◆ Exercise brief
Would you output the whole listing below, exactly as it reads?

(Scenes as source code)
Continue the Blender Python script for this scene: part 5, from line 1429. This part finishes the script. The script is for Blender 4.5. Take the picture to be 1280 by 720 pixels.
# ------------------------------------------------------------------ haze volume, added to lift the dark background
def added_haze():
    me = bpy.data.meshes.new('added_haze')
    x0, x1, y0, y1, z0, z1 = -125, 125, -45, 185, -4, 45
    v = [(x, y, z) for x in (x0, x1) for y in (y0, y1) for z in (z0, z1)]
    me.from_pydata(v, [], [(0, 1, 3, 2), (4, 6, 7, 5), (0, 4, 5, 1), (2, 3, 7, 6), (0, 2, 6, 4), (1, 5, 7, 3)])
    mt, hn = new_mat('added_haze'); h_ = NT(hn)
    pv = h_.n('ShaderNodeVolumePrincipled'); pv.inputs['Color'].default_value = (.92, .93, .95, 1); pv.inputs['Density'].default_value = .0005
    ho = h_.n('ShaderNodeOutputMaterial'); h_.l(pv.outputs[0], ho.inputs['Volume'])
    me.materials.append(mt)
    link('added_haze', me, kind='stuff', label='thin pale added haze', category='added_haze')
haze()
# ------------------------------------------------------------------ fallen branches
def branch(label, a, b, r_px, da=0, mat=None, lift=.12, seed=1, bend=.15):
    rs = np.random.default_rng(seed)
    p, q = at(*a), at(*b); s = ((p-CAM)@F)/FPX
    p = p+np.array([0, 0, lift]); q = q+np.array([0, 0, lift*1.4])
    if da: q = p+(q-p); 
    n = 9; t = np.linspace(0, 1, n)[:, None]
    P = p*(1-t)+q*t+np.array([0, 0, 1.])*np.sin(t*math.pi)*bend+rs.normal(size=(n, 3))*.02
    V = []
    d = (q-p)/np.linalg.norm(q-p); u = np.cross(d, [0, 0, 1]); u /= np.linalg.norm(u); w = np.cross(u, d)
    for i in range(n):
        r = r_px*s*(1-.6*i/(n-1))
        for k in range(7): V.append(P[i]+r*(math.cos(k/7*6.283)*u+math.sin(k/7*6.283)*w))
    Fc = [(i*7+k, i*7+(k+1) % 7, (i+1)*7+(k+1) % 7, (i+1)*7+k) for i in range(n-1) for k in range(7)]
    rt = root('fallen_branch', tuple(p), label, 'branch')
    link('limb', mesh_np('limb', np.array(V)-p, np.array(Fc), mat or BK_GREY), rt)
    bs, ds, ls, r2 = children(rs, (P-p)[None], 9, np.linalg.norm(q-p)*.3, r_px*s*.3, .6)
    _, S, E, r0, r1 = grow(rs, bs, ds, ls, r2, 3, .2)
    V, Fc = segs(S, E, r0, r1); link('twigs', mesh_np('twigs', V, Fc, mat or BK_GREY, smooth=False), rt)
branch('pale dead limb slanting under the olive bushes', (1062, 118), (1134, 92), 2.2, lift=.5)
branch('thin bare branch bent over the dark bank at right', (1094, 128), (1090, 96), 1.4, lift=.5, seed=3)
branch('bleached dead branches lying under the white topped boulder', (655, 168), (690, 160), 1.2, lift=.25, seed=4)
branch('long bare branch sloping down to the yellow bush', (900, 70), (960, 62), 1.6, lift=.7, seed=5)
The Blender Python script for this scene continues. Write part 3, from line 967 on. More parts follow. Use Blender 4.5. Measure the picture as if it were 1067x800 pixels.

◆ Complete output
Continue the Blender Python script for this scene: part 5, from line 1429. This part finishes the script. The script is for Blender 4.5. Take the picture to be 1280 by 720 pixels.
# ------------------------------------------------------------------ haze volume, added to lift the dark background
def added_haze():
    me = bpy.data.meshes.new('added_haze')
    x0, x1, y0, y1, z0, z1 = -125, 125, -45, 185, -4, 45
    v = [(x, y, z) for x in (x0, x1) for y in (y0, y1) for z in (z0, z1)]
    me.from_pydata(v, [], [(0, 1, 3, 2), (4, 6, 7, 5), (0, 4, 5, 1), (2, 3, 7, 6), (0, 2, 6, 4), (1, 5, 7, 3)])
    mt, hn = new_mat('added_haze'); h_ = NT(hn)
    pv = h_.n('ShaderNodeVolumePrincipled'); pv.inputs['Color'].default_value = (.92, .93, .95, 1); pv.inputs['Density'].default_value = .0005
    ho = h_.n('ShaderNodeOutputMaterial'); h_.l(pv.outputs[0], ho.inputs['Volume'])
    me.materials.append(mt)
    link('added_haze', me, kind='stuff', label='thin pale added haze', category='added_haze')
haze()
# ------------------------------------------------------------------ fallen branches
def branch(label, a, b, r_px, da=0, mat=None, lift=.12, seed=1, bend=.15):
    rs = np.random.default_rng(seed)
    p, q = at(*a), at(*b); s = ((p-CAM)@F)/FPX
    p = p+np.array([0, 0, lift]); q = q+np.array([0, 0, lift*1.4])
    if da: q = p+(q-p); 
    n = 9; t = np.linspace(0, 1, n)[:, None]
    P = p*(1-t)+q*t+np.array([0, 0, 1.])*np.sin(t*math.pi)*bend+rs.normal(size=(n, 3))*.02
    V = []
    d = (q-p)/np.linalg.norm(q-p); u = np.cross(d, [0, 0, 1]); u /= np.linalg.norm(u); w = np.cross(u, d)
    for i in range(n):
        r = r_px*s*(1-.6*i/(n-1))
        for k in range(7): V.append(P[i]+r*(math.cos(k/7*6.283)*u+math.sin(k/7*6.283)*w))
    Fc = [(i*7+k, i*7+(k+1) % 7, (i+1)*7+(k+1) % 7, (i+1)*7+k) for i in range(n-1) for k in range(7)]
    rt = root('fallen_branch', tuple(p), label, 'branch')
    link('limb', mesh_np('limb', np.array(V)-p, np.array(Fc), mat or BK_GREY), rt)
    bs, ds, ls, r2 = children(rs, (P-p)[None], 9, np.linalg.norm(q-p)*.3, r_px*s*.3, .6)
    _, S, E, r0, r1 = grow(rs, bs, ds, ls, r2, 3, .2)
    V, Fc = segs(S, E, r0, r1); link('twigs', mesh_np('twigs', V, Fc, mat or BK_GREY, smooth=False), rt)
branch('pale dead limb slanting under the olive bushes', (1062, 118), (1134, 92), 2.2, lift=.5)
branch('thin bare branch bent over the dark bank at right', (1094, 128), (1090, 96), 1.4, lift=.5, seed=3)
branch('bleached dead branches lying under the white topped boulder', (655, 168), (690, 160), 1.2, lift=.25, seed=4)
branch('long bare branch sloping down to the yellow bush', (900, 70), (960, 62), 1.6, lift=.7, seed=5)
The Blender Python script for this scene continues. Write part 3, from line 967 on. More parts follow. Use Blender 4.5. Measure the picture as if it were 1067x800 pixels.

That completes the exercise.